Le forum des transitions, organisé par le Centre de formation sur l'environnement et la société (CERES) en mai 2025 portait sur le thème « Utiliser l'océan pour y stocker plus de carbone : solution miracle pour sauver le climat ou fausse bonne idée ? ». Quels étaient les objectifs de cette conférence ?
Laurent Bopp : Il s’agissait d’explorer les méthodes d’élimination du dioxyde de carbone fondées sur l’océan (ou marine carbon dioxide removal, mCDR). Depuis plusieurs décennies, et compte tenu des propriétés uniques de l’océan, diverses techniques ont été envisagées pour en accroître la capacité de stockage du carbone.
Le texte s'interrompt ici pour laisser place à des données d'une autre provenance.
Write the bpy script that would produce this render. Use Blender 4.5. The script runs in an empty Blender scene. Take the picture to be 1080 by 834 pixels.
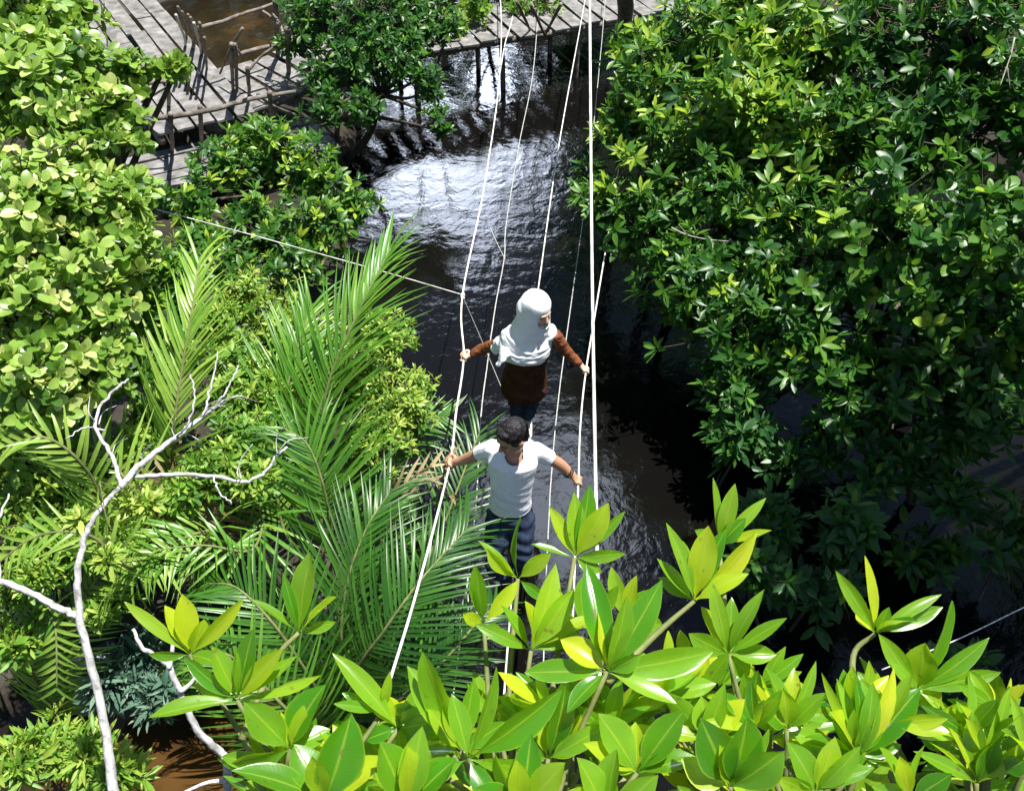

Celles-ci vont de méthodes controversées, comme la fertilisation artificielle en ajoutant du fer pour stimuler le phytoplancton, à des approches plus consensuelles, telles que la restauration ou la conservation des écosystèmes côtiers (mangroves, herbiers marins…). Cette conférence visait à faire le point sur ces solutions, à en discuter les limites et les enjeux, en croisant les regards scientifiques, industriels, politiques et sociétaux.
La France vous semble-t-elle sensible à ces enjeux ?
Laurent Bopp : Sans doute encore bien trop peu ! La France est pourtant une grande nation maritime, avec la deuxième plus vaste zone économique exclusive (ZEE) au monde, répartie sur l’ensemble des bassins océaniques. Cette ZEE abrite une biodiversité exceptionnelle, constitue un puits de carbone majeur et offre des opportunités considérables, notamment en matière d’énergies marines renouvelables. Pourtant, la place de l’océan dans le débat public et politique reste marginale. En tant que scientifiques et océanographes, nous avons la responsabilité de faire émerger ces enjeux dans les discussions, de rappeler l’importance de protéger l’océan pour les nombreux services qu’il rend, et enfin d’éclairer les choix liés à son utilisation.